Segundo Sundfeld, "aumentou o número de matérias constitucionais [assuntos regulados pela Constituição] e, portanto, aumentou a participação do STF". Ele afirma que essa "constitucionalização" foi muito importante para "resguardar a democracia no país".
Para o professor de direito da USP (Universidade de São Paulo) Dalmo de Abreu Dallari, a decisão foi política e "torna crítica a situação do direito adquirido no Brasil". Mas ele destaca, porém, que o Supremo " está caminhando no sentido de se tornar claramente um instrumento político desde o governo de Fernando Henrique Cardoso". Para Dallari, esse "caminho" tem levado o Supremo a exercer "muito mal sua função, que é guardar a Constituição".
Fábio Konder Comparato, também professor da USP, afirma que o problema existe desde que foi proclamada a República, em 1891.

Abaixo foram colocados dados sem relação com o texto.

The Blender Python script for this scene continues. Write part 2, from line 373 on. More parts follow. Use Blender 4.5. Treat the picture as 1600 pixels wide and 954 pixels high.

Ele diz ver com muita preocupação a politização do STF, mas afirma: "Isso não me causa nenhuma surpresa". Comparato explica que o chefe do Executivo consegue exercer pressões sobre o Supremo, e influencia as decisões.
"O presidente da República não só nomeia [os ministros do STF], mas também pressiona. Os nomeados acabam tendo uma atitude de reverência natural e, até de boa-fé, votam a favor do governo". Para Comparato, se a tendência continuar no mesmo sentido, o "STF, em vez de guardião da Constituição, vai se tornar o guardião do governo".

Democracia
Goffredo Telles Júnior, professor emérito da USP, diz que "a nossa democracia não está bem". Perguntado sobre como vê a relação entre o STF e o governo, responde: "Vejo com muita preocupação. É preciso tomar muito cuidado num momento como esse".
Virgílio Afonso da Silva, professor da USP, também acha que as decisões do Supremo, "em maior ou menor escala, envolvem temas constitucionais e políticas públicas. É natural que tenham um cunho político".